Schaaf, a onetime pupil of Rosina Lhévinne, built the edifice of a musical career by winning the 1961 Kosciuszko Foundation Chopin Prize and then the Morris Loeb Prize upon his graduation from Juilliard. His burgeoning professional experiences included collaborative work with Renata Tebaldi and Jon Vickers (an excellent Vickers/Schaaf version of Schubert's Winterreise from a 1984 Toronto performance remains in print on the VAI label). Schaaf also accompanied Yo-Yo Ma (in his New York debut), Kyung-Wha Chung and Jean-Jacques Kantorow. He also played in a piano trio.

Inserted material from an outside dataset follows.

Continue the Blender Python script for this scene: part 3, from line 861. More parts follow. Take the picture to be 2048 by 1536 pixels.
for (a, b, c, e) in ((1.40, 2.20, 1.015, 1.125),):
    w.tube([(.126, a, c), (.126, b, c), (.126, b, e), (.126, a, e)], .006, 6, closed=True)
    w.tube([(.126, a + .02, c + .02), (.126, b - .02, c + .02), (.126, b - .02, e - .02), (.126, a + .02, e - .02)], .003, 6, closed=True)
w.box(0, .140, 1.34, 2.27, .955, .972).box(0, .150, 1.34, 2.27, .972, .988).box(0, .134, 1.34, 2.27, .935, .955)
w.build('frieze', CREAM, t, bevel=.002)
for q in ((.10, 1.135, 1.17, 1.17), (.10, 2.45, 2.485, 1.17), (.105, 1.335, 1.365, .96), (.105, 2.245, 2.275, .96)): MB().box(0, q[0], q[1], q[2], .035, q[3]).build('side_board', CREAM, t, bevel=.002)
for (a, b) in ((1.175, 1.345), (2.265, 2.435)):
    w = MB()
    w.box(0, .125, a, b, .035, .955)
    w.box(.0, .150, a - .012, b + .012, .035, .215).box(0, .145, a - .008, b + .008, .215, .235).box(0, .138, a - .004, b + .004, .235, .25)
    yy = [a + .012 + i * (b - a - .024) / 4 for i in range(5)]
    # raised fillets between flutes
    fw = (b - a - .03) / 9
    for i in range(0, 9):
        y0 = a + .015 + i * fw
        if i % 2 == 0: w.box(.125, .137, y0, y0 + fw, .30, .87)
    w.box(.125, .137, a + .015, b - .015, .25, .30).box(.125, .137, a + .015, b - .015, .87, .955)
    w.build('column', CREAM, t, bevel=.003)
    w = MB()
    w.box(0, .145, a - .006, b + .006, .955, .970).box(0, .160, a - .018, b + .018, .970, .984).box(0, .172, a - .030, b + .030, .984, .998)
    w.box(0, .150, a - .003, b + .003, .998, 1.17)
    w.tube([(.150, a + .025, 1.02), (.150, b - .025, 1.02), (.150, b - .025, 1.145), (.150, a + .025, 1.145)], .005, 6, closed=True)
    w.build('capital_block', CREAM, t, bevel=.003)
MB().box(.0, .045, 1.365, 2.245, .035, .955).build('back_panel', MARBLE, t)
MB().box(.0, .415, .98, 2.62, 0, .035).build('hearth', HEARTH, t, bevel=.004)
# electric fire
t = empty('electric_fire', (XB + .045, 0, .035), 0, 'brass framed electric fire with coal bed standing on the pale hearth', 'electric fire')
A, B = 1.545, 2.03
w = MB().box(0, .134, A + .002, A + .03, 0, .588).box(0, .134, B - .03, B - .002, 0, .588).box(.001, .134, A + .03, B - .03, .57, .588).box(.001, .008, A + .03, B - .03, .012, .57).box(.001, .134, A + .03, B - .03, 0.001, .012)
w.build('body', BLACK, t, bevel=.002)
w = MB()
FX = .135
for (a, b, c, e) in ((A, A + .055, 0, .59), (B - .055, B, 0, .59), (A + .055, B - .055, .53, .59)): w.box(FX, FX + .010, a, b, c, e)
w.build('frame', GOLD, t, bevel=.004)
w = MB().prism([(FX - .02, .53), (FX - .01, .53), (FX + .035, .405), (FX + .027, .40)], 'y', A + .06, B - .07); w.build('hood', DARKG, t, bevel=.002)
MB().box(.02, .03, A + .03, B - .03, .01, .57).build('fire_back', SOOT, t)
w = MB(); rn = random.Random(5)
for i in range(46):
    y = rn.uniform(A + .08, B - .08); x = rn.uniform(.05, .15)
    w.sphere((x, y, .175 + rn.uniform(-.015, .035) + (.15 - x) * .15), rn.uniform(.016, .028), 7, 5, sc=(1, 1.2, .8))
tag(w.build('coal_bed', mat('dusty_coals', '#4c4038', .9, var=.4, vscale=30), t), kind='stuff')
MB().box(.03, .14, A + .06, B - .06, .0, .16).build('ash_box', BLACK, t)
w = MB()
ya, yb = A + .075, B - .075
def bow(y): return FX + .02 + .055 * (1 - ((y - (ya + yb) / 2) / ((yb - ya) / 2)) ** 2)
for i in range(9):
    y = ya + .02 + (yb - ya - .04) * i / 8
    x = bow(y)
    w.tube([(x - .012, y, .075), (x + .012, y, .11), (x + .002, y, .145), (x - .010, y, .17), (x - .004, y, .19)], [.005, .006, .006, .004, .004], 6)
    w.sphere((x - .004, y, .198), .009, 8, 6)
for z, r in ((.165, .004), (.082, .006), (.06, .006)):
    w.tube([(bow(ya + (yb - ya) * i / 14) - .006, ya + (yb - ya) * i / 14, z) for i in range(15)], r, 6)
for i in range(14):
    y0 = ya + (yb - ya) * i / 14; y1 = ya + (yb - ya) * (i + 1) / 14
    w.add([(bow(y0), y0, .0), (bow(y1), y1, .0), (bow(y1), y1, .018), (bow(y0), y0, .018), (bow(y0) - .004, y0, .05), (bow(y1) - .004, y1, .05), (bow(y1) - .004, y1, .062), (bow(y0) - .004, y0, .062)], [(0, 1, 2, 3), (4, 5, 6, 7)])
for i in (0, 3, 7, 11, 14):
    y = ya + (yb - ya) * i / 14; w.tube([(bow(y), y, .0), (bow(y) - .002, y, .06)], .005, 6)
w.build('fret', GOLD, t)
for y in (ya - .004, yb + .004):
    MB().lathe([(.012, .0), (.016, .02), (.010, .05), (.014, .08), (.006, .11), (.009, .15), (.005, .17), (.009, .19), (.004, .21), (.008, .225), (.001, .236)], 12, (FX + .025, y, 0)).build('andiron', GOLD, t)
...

Having staked out his credentials as a respected professional pianist (I hasten to add, as opposed to an attention-grabbing flashy virtuoso), Schaaf fell in love with photography ("much easier than piano—it takes only one finger") and discovered a talent for portraiture. The piano gradually got forgotten as he made a living photographing musicians for their publicity (www.peterschaaf.com).

Two subsequent catalysts coaxed Schaaf out of pianistic retirement. First, David Dubal stopped him in a hall at Juilliard: "Peter, somebody told me that you used to be a fine pianist. Would you like to play for my Evening Division classes sometime?" His response was "NO, it is too much work to play even the simplest piece well and I haven't played for twenty-five years!" But shortly thereafter a piano teacher, Julian Martin, introduced Schaaf to the recording of Iberia by Esteban Sánchez (1934-1997) which was so influential that he was inspired to restudy the first six pieces for Dubal's class, and with Dubal's encouragement, nearly three years later, the recording is a fait accompli. Schaaf gives his heartfelt thanks to Dubal, Martin, Sánchez, and to Victor Elmaleh for subsidizing the production of this release.

Mr. Schaaf has graciously provided me with a copy of the deeply poetic Sánchez recording and it is indeed pretty wonderful. But Schaaf, to his credit, is his own man, interpretively. He shares many of the qualities—bracing rhythms, crystalline textures, pungent harmonic details (late Albéniz is of course much more innovative and dissonant than he was in his earlier youthful writings) but his own leanings are tauter and objective in the modern style. Many of his tempi are faster the Sánchez's (the exceptions are El Polo and Málaga). These timing considerations here enabled the Concert Artists Guild to fit all twelve pieces onto a single CD running for 79:54.

Ergo, an accomplishment which Schaaf can take immense credit for.